Sejarah Singkat Pesantren Tebuireng
Pondok Pesantren Tebuireng didirikan oleh Kyai Hasyim Asy’ari pada tahun 1899 M. Beliau dilahirkan pada hari Selasa Kliwon tanggal 24 Dzul Qa’dah 1287 H. bertepatan dengan 14 Pebruari 1871 M. Kelahiran beliau berlangsung di rumah kakeknya, Kyai Utsman, di lingkungan Pondok Pesantren Gedang Jombang.
Hasyim kecil tumbuh dibawah asuhan ayah dan ibu dan kakeknya di Gedang. Dan seperti lazimnya anak kyai pada saat itu, Hasyim tak puas hanya belajar kepada ayahnya, pada usia 15 tahun ia pergi ke Pondok Pesantren Wonokoyo Pasuruan lalu pindah ke Pondok Pesantren Langitan Tuban dan ke Pondok Pesantren Tenggilis Surabaya. Mendengar bahwa di Madura ada seorang kyai yang masyhur, maka setelah menyelesaikan belajarnya di Pesantren Tenggilis ia berangkat ke Madura untuk belajar pada Kyai Muhammad Kholil. Dan masih banyak lagi tempat Hasyim menimba ilmu pengetahuan agama, hingga ahirnya beliau diambil menantu oleh salah satu gurunya yaitu Kyai Ya’qub, pada usia 21 tahun Hasyim dinikahkan dengan putrinya yang bernama Nafisah pada tahun 1892.
Tak lama kemudian, bersama mertua dan isterinya yang sedang hamil pergi ke Mekkah untuk menunaikan ibadah haji sambil menuntut ilmu. Namun musibah seakan menguji ketabahannya, karena tidak lama istrinya tiba-tiba jatuh sakit dan meninggal. kesedihan itu semakin bertumpuk, lantaran empat puluh hari kemudian buah hatinya, Abdullah, wafat mengikuti ibunya.
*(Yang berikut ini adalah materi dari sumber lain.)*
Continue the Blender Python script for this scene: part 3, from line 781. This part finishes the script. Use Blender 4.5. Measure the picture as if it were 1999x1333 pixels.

Selama di Mekkah, Hasyim muda berguru kepada banyak ulama’ besar. Antara lain kepada Syekh Syuaib bin Abdurrahman, Syekh Muhammad Mahfuzh at-Turmusi dan Syekh Muhammad Minangkabau dan masih banyak lagi ulama’ besar lainnya.
Sejak pulang dari pengembaraannya menuntut ilmu di berbagai pondok pesantren terkemuka dan bahkan ke tanah suci Mekkah, beliau terobsesi untuk mengamalkan ilmu yang telah diperoleh. Peninggalan beliau yang tidak akan pernah dilupakan orang adalah Pondok Pesantren Tebuireng.
Tebuireng merupakan nama dari sebuah dusun kecil yang masuk wilayah Cukir Kecamatan Diwek Kabupaten Jombang Propinsi Jawa Timur. Letaknya delapan kilometer di selatan kota Jombang, tepat berada di tepi jalan raya jurusan Jombang – Kediri.
Menurut cerita masyarakat setempat, nama Tebuireng berasal dari “kebo ireng” (kerbau hitam). Konon, ketika itu ada seorang penduduk yang memiliki kerbau berkulit kuning (bule atau albino). Suatu hari, kerbau tersebut menghilang. Setelah dicari kian kemari, menjelang senja baru ditemukan dalam keadaan hampir mati karena terperosok di rawa-rawa yang banyak dihuni lintah. Sekujur tubuhnya penuh lintah, sehingga kulit kerbau yang semula kuning berubah hitam. Peristiwa mengejutklan ini menyebabkan pemilik kerbau berteriak “kebo ireng …! kebo ireng …!. Sejak itu, dusun tempat ditemukannya kerbau itu dikenal dengan nama “Kebo Ireng”.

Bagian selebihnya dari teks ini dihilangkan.